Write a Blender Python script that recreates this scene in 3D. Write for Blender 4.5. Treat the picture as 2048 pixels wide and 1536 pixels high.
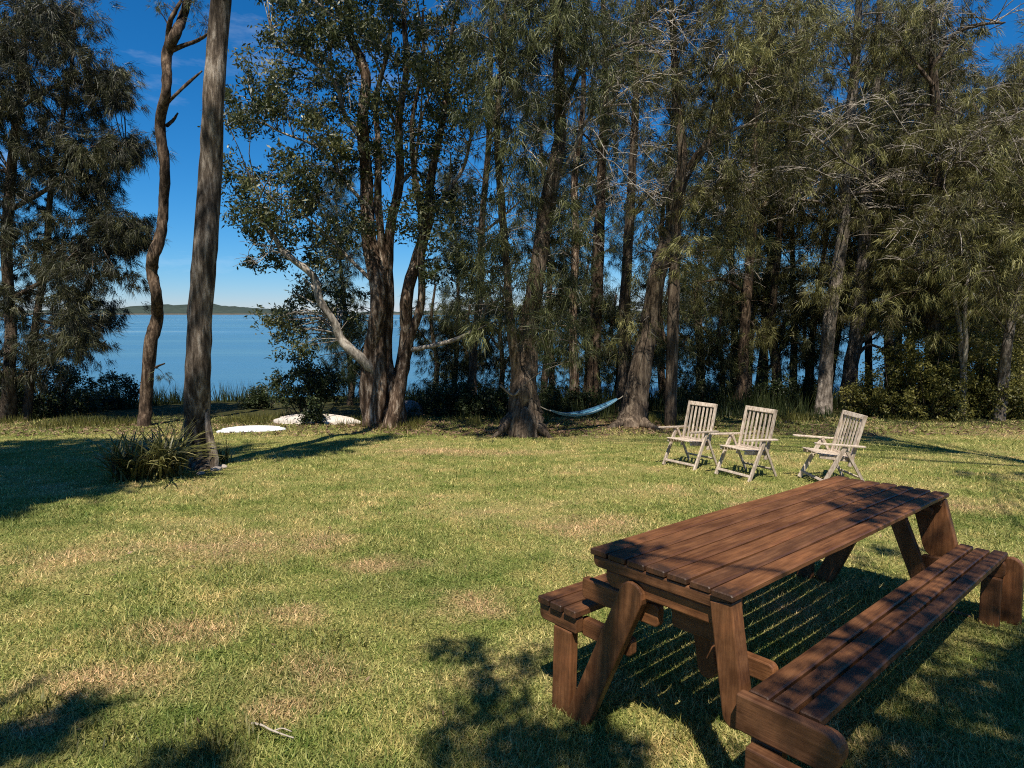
import bpy, bmesh, math, random
import numpy as np
from mathutils import Vector, Matrix

for o in list(bpy.data.objects):
    bpy.data.objects.remove(o)
scene = bpy.context.scene
COL = scene.collection
rng = np.random.default_rng(7)
random.seed(7)

# ------------------------------------------------------------------ camera, sky, sun, exposure
EYE = np.array([0.0, 0.0, 1.64])
FPX = 1250.0                                   # focal length in pixels of the 2048 px wide photograph
PITCH = math.atan(143.0 / FPX)
cam_data = bpy.data.cameras.new('camera')
cam_data.sensor_width = 36.0
cam_data.lens = 36.0 * FPX / 2048.0
cam_data.clip_start = 0.05
cam_data.clip_end = 9000.0
cam = bpy.data.objects.new('camera', cam_data)
cam.location = EYE
cam.rotation_euler = (math.pi / 2 - PITCH, 0, 0)
COL.objects.link(cam)
scene.camera = cam

SUN_ELEV = math.radians(62.0)
SUN_DIR = np.array([0.10, 1.0])                # the way shadows run on the ground
SUN_DIR = SUN_DIR / np.linalg.norm(SUN_DIR)
world = bpy.data.worlds.new('World')
scene.world = world
world.use_nodes = True
wn, wl = world.node_tree.nodes, world.node_tree.links
wn.clear()
w_out = wn.new('ShaderNodeOutputWorld')
w_bg = wn.new('ShaderNodeBackground')
w_sky = wn.new('ShaderNodeTexSky')
w_sky.sky_type = 'NISHITA'
w_sky.sun_disc = False
w_sky.sun_elevation = SUN_ELEV
w_sky.sun_rotation = math.radians(180.0 + math.degrees(math.atan2(SUN_DIR[0], SUN_DIR[1])))
w_sky.altitude = 0
w_sky.air_density = 1.0
w_sky.dust_density = 0.0
w_sky.ozone_density = 3.0
SKY_STRENGTH = 0.1
w_sep = wn.new('ShaderNodeSeparateColor')
w_com = wn.new('ShaderNodeCombineColor')
for ch, gain, gam in (('Red', 0.86, 1.9), ('Green', 0.80, 1.08), ('Blue', 1.17, 1.0)):
    # grade of the clear sky: per channel gain * (sky * strength) ** gamma, the same over the whole dome
    m1 = wn.new('ShaderNodeMath')
    m1.operation = 'MULTIPLY'
    m1.inputs[1].default_value = 0.075
    m2 = wn.new('ShaderNodeMath')
    m2.operation = 'POWER'
    m2.inputs[1].default_value = gam
    m3 = wn.new('ShaderNodeMath')
    m3.operation = 'MULTIPLY'
    m3.inputs[1].default_value = gain / SKY_STRENGTH
    wl.new(w_sep.outputs[ch], m1.inputs[0])
    wl.new(m1.outputs[0], m2.inputs[0])
    wl.new(m2.outputs[0], m3.inputs[0])
    wl.new(m3.outputs[0], w_com.inputs[ch])
# a few thin clouds low over the lake and high on the right
w_co = wn.new('ShaderNodeTexCoord')
w_map = wn.new('ShaderNodeMapping')
w_map.inputs['Scale'].default_value = (1.6, 1.6, 6.5)
w_map.inputs['Location'].default_value = (0.35, 0.1, 0.55)
w_no = wn.new('ShaderNodeTexNoise')
w_no.inputs['Scale'].default_value = 2.2
w_no.inputs['Detail'].default_value = 8
w_no.inputs['Roughness'].default_value = 0.62
w_rmp = wn.new('ShaderNodeMapRange')
w_rmp.inputs['From Min'].default_value = 0.60
w_rmp.inputs['From Max'].default_value = 0.85
w_rmp.inputs['To Max'].default_value = 0.28
w_mix = wn.new('ShaderNodeMixRGB')
w_mix.inputs['Color2'].default_value = (7.5, 8.0, 8.6, 1)
wl.new(w_co.outputs['Generated'], w_map.inputs['Vector'])
wl.new(w_map.outputs['Vector'], w_no.inputs['Vector'])
wl.new(w_no.outputs['Fac'], w_rmp.inputs['Value'])
wl.new(w_sky.outputs['Color'], w_sep.inputs['Color'])
wl.new(w_com.outputs['Color'], w_mix.inputs['Color1'])
wl.new(w_rmp.outputs['Result'], w_mix.inputs['Fac'])
wl.new(w_mix.outputs['Color'], w_bg.inputs['Color'])
w_bg.inputs['Strength'].default_value = SKY_STRENGTH
wl.new(w_bg.outputs['Background'], w_out.inputs['Surface'])

sun_data = bpy.data.lights.new('sun', 'SUN')
sun_data.energy = 5.0
sun_data.angle = math.radians(0.5)
sun_data.color = (1.0, 0.93, 0.80)
sun = bpy.data.objects.new('sun', sun_data)
_d = Vector((SUN_DIR[0] * math.cos(SUN_ELEV), SUN_DIR[1] * math.cos(SUN_ELEV), -math.sin(SUN_ELEV)))
sun.rotation_euler = _d.to_track_quat('-Z', 'Y').to_euler()
sun.location = (-2, -20, 30)
COL.objects.link(sun)

vs = scene.view_settings
scene.display_settings.display_device = 'sRGB'
vs.view_transform = 'Standard'
vs.look = 'None'
vs.exposure = 0.40
vs.gamma = 1.0
vs.use_curve_mapping = False
scene.cycles.use_denoising = False
scene.cycles.filter_width = 1.1
scene.cycles.max_bounces = 5
scene.cycles.diffuse_bounces = 2
scene.cycles.glossy_bounces = 2
scene.cycles.transmission_bounces = 3
scene.cycles.transparent_max_bounces = 4

# ------------------------------------------------------------------ surveying: pixels of the photograph -> points in the garden
CF = np.array([0, math.cos(PITCH), -math.sin(PITCH)])
CU = np.array([0, math.sin(PITCH), math.cos(PITCH)])
CR = np.array([1.0, 0, 0])
SLOPE = 0.065
SUNV = np.array([SUN_DIR[0], SUN_DIR[1], -math.tan(SUN_ELEV)])   # per metre of horizontal run


def ray(x, y):
    return CR * (x - 1024) / FPX + CF - CU * (y - 768) / FPX


def at(x, y, Y):
    """point seen at pixel x, y whose forward distance is Y metres"""
    d = ray(x, y)
    return EYE + d * (Y / d[1])


def on_lawn(x, y, h=0.0):
    d = ray(x, y)
    t = (EYE[2] - h) / (-d[2] - SLOPE * d[1])
    return EYE + d * t


WATER_Z = -1.75


def ground_z(x, y):
    x = np.asarray(x, float)
    y = np.asarray(y, float)
    z = -SLOPE * np.minimum(y, 17.0)
    t = np.clip((y - 17.0) / 8.0, 0, 3)
    z = z - 0.75 * t * (1 + 0.15 * np.sin(x * 0.35 + 1.0)) * np.where(t > 0, 1, 0)
    z = z + 0.018 * np.sin(x * 1.1 + 0.6) * np.sin(y * 0.9 + 1.3) + 0.012 * np.sin(x * 2.3 + y * 1.7)
    return z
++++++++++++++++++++
### Request
Transcribe all the lines above exactly, apart from the pictures.

### Solution to this problem
Write a Blender Python script that recreates this scene in 3D. Write for Blender 4.5. Treat the picture as 2048 pixels wide and 1536 pixels high.
import bpy, bmesh, math, random
import numpy as np
from mathutils import Vector, Matrix

for o in list(bpy.data.objects):
    bpy.data.objects.remove(o)
scene = bpy.context.scene
COL = scene.collection
rng = np.random.default_rng(7)
random.seed(7)

# ------------------------------------------------------------------ camera, sky, sun, exposure
EYE = np.array([0.0, 0.0, 1.64])
FPX = 1250.0                                   # focal length in pixels of the 2048 px wide photograph
PITCH = math.atan(143.0 / FPX)
cam_data = bpy.data.cameras.new('camera')
cam_data.sensor_width = 36.0
cam_data.lens = 36.0 * FPX / 2048.0
cam_data.clip_start = 0.05
cam_data.clip_end = 9000.0
cam = bpy.data.objects.new('camera', cam_data)
cam.location = EYE
cam.rotation_euler = (math.pi / 2 - PITCH, 0, 0)
COL.objects.link(cam)
scene.camera = cam

SUN_ELEV = math.radians(62.0)
SUN_DIR = np.array([0.10, 1.0])                # the way shadows run on the ground
SUN_DIR = SUN_DIR / np.linalg.norm(SUN_DIR)
world = bpy.data.worlds.new('World')
scene.world = world
world.use_nodes = True
wn, wl = world.node_tree.nodes, world.node_tree.links
wn.clear()
w_out = wn.new('ShaderNodeOutputWorld')
w_bg = wn.new('ShaderNodeBackground')
w_sky = wn.new('ShaderNodeTexSky')
w_sky.sky_type = 'NISHITA'
w_sky.sun_disc = False
w_sky.sun_elevation = SUN_ELEV
w_sky.sun_rotation = math.radians(180.0 + math.degrees(math.atan2(SUN_DIR[0], SUN_DIR[1])))
w_sky.altitude = 0
w_sky.air_density = 1.0
w_sky.dust_density = 0.0
w_sky.ozone_density = 3.0
SKY_STRENGTH = 0.1
w_sep = wn.new('ShaderNodeSeparateColor')
w_com = wn.new('ShaderNodeCombineColor')
for ch, gain, gam in (('Red', 0.86, 1.9), ('Green', 0.80, 1.08), ('Blue', 1.17, 1.0)):
    # grade of the clear sky: per channel gain * (sky * strength) ** gamma, the same over the whole dome
    m1 = wn.new('ShaderNodeMath')
    m1.operation = 'MULTIPLY'
    m1.inputs[1].default_value = 0.075
    m2 = wn.new('ShaderNodeMath')
    m2.operation = 'POWER'
    m2.inputs[1].default_value = gam
    m3 = wn.new('ShaderNodeMath')
    m3.operation = 'MULTIPLY'
    m3.inputs[1].default_value = gain / SKY_STRENGTH
    wl.new(w_sep.outputs[ch], m1.inputs[0])
    wl.new(m1.outputs[0], m2.inputs[0])
    wl.new(m2.outputs[0], m3.inputs[0])
    wl.new(m3.outputs[0], w_com.inputs[ch])
# a few thin clouds low over the lake and high on the right
w_co = wn.new('ShaderNodeTexCoord')
w_map = wn.new('ShaderNodeMapping')
w_map.inputs['Scale'].default_value = (1.6, 1.6, 6.5)
w_map.inputs['Location'].default_value = (0.35, 0.1, 0.55)
w_no = wn.new('ShaderNodeTexNoise')
w_no.inputs['Scale'].default_value = 2.2
w_no.inputs['Detail'].default_value = 8
w_no.inputs['Roughness'].default_value = 0.62
w_rmp = wn.new('ShaderNodeMapRange')
w_rmp.inputs['From Min'].default_value = 0.60
w_rmp.inputs['From Max'].default_value = 0.85
w_rmp.inputs['To Max'].default_value = 0.28
w_mix = wn.new('ShaderNodeMixRGB')
w_mix.inputs['Color2'].default_value = (7.5, 8.0, 8.6, 1)
wl.new(w_co.outputs['Generated'], w_map.inputs['Vector'])
wl.new(w_map.outputs['Vector'], w_no.inputs['Vector'])
wl.new(w_no.outputs['Fac'], w_rmp.inputs['Value'])
wl.new(w_sky.outputs['Color'], w_sep.inputs['Color'])
wl.new(w_com.outputs['Color'], w_mix.inputs['Color1'])
wl.new(w_rmp.outputs['Result'], w_mix.inputs['Fac'])
wl.new(w_mix.outputs['Color'], w_bg.inputs['Color'])
w_bg.inputs['Strength'].default_value = SKY_STRENGTH
wl.new(w_bg.outputs['Background'], w_out.inputs['Surface'])

sun_data = bpy.data.lights.new('sun', 'SUN')
sun_data.energy = 5.0
sun_data.angle = math.radians(0.5)
sun_data.color = (1.0, 0.93, 0.80)
sun = bpy.data.objects.new('sun', sun_data)
_d = Vector((SUN_DIR[0] * math.cos(SUN_ELEV), SUN_DIR[1] * math.cos(SUN_ELEV), -math.sin(SUN_ELEV)))
sun.rotation_euler = _d.to_track_quat('-Z', 'Y').to_euler()
sun.location = (-2, -20, 30)
COL.objects.link(sun)

vs = scene.view_settings
scene.display_settings.display_device = 'sRGB'
vs.view_transform = 'Standard'
vs.look = 'None'
vs.exposure = 0.40
vs.gamma = 1.0
vs.use_curve_mapping = False
scene.cycles.use_denoising = False
scene.cycles.filter_width = 1.1
scene.cycles.max_bounces = 5
scene.cycles.diffuse_bounces = 2
scene.cycles.glossy_bounces = 2
scene.cycles.transmission_bounces = 3
scene.cycles.transparent_max_bounces = 4

# ------------------------------------------------------------------ surveying: pixels of the photograph -> points in the garden
CF = np.array([0, math.cos(PITCH), -math.sin(PITCH)])
CU = np.array([0, math.sin(PITCH), math.cos(PITCH)])
CR = np.array([1.0, 0, 0])
SLOPE = 0.065
SUNV = np.array([SUN_DIR[0], SUN_DIR[1], -math.tan(SUN_ELEV)])   # per metre of horizontal run


def ray(x, y):
    return CR * (x - 1024) / FPX + CF - CU * (y - 768) / FPX


def at(x, y, Y):
    """point seen at pixel x, y whose forward distance is Y metres"""
    d = ray(x, y)
    return EYE + d * (Y / d[1])


def on_lawn(x, y, h=0.0):
    d = ray(x, y)
    t = (EYE[2] - h) / (-d[2] - SLOPE * d[1])
    return EYE + d * t


WATER_Z = -1.75


def ground_z(x, y):
    x = np.asarray(x, float)
    y = np.asarray(y, float)
    z = -SLOPE * np.minimum(y, 17.0)
    t = np.clip((y - 17.0) / 8.0, 0, 3)
    z = z - 0.75 * t * (1 + 0.15 * np.sin(x * 0.35 + 1.0)) * np.where(t > 0, 1, 0)
    z = z + 0.018 * np.sin(x * 1.1 + 0.6) * np.sin(y * 0.9 + 1.3) + 0.012 * np.sin(x * 2.3 + y * 1.7)
    return z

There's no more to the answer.